Asian Currency

Yen’s Recent Upswing Shakes Up Global Carry Trades


What’s going on here?

The Japanese yen jumped from decades-long lows after a $40 billion intervention by Japanese authorities, shaking up global FX carry trades.

What does this mean?

A mix of political, policy, and technical factors has significantly boosted the yen, rising from 162 per dollar in mid-July to around 153 per dollar. This two-week surge is its biggest gain of the year. Though it’s still 2024’s worst-performing G10 currency, the yen’s rally is making waves in the market. The expected narrowing of the interest rate gap between the US and Japan, plus possible political shifts in the US, are cooling off bearish bets against the yen. Jamie Gimber from JPMorgan notes that yen net short positions have dropped 40% since April, while Athanasios Vamvakidis from Bank of America points out that this unwinding could impact other carry trades.

Why should I care?

For markets: Shaken, not stirred.

The yen’s resurgence is injecting volatility into previously low-risk carry trades. Traders had borrowed yen cheaply to invest in higher-yield assets like Mexican bonds or US tech stocks. But with the yen’s rise and increased market volatility, these trades are riskier. Nathan Swami from Citi highlights that yen-based carry trades are now more vulnerable to sudden value-at-risk shocks, reducing their appeal to investors.
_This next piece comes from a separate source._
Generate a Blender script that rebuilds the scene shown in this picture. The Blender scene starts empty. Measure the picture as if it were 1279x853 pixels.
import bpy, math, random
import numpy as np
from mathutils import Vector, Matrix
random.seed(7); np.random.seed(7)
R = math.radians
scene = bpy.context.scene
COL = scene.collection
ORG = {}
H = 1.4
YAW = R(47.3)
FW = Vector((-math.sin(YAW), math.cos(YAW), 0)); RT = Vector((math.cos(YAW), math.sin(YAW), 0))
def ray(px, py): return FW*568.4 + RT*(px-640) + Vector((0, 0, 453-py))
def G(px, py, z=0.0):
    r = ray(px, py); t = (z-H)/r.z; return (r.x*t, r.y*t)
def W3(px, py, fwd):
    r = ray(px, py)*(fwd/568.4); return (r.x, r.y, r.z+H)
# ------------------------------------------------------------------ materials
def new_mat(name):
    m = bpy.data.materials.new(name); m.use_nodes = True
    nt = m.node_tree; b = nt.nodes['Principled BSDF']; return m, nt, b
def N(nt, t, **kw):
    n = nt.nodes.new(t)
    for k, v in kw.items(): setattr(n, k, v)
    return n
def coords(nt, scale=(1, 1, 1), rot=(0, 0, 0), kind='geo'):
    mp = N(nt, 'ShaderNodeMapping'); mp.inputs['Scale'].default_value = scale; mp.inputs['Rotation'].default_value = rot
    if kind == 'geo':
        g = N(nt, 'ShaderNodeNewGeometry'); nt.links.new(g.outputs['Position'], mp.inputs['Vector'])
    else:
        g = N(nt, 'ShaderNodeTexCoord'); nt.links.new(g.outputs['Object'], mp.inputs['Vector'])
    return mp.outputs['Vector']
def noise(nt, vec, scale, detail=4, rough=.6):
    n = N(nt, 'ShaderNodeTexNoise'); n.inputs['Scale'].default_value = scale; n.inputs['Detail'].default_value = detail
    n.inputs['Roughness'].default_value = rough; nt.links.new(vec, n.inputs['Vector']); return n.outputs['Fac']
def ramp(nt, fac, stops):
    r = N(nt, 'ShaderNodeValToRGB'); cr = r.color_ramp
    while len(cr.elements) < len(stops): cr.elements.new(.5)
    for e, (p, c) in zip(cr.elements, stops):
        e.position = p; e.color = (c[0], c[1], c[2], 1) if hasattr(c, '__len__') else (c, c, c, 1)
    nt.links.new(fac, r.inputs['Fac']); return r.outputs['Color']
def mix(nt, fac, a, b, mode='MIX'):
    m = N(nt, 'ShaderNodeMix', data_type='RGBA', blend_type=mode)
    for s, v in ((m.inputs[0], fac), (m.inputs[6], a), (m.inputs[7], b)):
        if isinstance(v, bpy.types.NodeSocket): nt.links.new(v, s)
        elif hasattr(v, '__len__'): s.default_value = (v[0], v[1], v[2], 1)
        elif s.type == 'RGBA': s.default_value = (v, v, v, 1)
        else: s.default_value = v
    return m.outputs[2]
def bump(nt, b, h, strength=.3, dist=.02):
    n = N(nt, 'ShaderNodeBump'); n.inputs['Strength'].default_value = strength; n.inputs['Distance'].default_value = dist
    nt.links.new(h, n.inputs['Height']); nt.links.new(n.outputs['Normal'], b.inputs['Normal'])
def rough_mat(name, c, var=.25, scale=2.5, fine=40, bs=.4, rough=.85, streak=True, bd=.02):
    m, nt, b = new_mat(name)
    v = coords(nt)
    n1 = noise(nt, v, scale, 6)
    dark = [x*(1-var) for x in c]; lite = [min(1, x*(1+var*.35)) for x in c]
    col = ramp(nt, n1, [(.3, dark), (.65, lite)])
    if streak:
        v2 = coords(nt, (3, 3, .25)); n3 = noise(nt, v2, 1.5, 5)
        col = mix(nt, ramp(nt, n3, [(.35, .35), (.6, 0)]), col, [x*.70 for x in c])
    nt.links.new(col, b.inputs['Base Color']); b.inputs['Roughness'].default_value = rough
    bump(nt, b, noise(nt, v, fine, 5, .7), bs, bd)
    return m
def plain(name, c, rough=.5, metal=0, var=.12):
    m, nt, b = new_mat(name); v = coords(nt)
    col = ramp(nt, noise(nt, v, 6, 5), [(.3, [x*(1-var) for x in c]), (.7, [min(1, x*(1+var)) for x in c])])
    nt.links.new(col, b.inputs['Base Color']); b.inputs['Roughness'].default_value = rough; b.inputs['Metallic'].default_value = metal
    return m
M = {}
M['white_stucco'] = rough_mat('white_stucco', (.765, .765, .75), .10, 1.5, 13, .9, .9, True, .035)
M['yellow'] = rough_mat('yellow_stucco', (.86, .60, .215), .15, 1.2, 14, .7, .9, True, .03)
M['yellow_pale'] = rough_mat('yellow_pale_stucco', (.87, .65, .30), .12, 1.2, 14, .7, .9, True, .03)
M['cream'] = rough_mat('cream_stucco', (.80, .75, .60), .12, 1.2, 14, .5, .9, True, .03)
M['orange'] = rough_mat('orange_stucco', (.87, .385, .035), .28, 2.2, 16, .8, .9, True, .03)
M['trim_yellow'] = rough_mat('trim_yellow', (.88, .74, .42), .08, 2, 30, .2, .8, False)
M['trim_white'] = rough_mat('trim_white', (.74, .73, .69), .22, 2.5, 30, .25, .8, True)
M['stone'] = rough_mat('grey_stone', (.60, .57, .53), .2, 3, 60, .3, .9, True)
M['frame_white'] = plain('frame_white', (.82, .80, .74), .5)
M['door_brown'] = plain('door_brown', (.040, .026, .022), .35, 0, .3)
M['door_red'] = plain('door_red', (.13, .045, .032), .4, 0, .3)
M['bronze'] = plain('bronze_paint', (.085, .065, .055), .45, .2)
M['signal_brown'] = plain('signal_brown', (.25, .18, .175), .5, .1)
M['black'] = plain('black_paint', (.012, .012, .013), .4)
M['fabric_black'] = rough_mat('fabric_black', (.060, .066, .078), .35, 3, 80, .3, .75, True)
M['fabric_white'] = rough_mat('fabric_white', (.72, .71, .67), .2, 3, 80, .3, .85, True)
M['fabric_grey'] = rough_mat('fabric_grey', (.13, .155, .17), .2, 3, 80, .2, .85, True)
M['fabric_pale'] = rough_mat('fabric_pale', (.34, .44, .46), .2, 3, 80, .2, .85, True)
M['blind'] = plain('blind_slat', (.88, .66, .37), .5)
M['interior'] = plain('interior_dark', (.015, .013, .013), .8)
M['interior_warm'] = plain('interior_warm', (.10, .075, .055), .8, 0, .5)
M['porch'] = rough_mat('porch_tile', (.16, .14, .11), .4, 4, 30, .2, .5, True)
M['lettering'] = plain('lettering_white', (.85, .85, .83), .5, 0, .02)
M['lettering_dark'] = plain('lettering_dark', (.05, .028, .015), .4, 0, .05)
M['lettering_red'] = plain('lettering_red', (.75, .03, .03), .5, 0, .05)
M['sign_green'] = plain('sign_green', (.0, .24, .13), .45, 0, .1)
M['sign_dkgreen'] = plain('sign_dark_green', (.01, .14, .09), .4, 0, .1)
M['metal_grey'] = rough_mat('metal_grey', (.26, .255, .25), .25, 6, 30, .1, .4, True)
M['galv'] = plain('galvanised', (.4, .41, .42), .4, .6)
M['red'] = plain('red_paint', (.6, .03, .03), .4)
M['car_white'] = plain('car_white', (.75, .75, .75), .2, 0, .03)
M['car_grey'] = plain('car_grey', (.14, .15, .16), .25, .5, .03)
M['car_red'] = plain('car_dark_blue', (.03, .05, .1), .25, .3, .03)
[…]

The bigger picture: Global currents shifting.

The yen isn’t the only currency changing the game. The Swiss franc and China’s offshore yuan also appreciated significantly, altering the carry trade landscape. The franc hit its strongest level since March, and the yuan saw its biggest weekly gain against the dollar since April. With heightened volatility and upcoming political events like the US presidential election, Andreas Koenig from Amundi suggests investors might pause carry trades for now, but he sees potential opportunities post-election, especially in Mexican currency positions.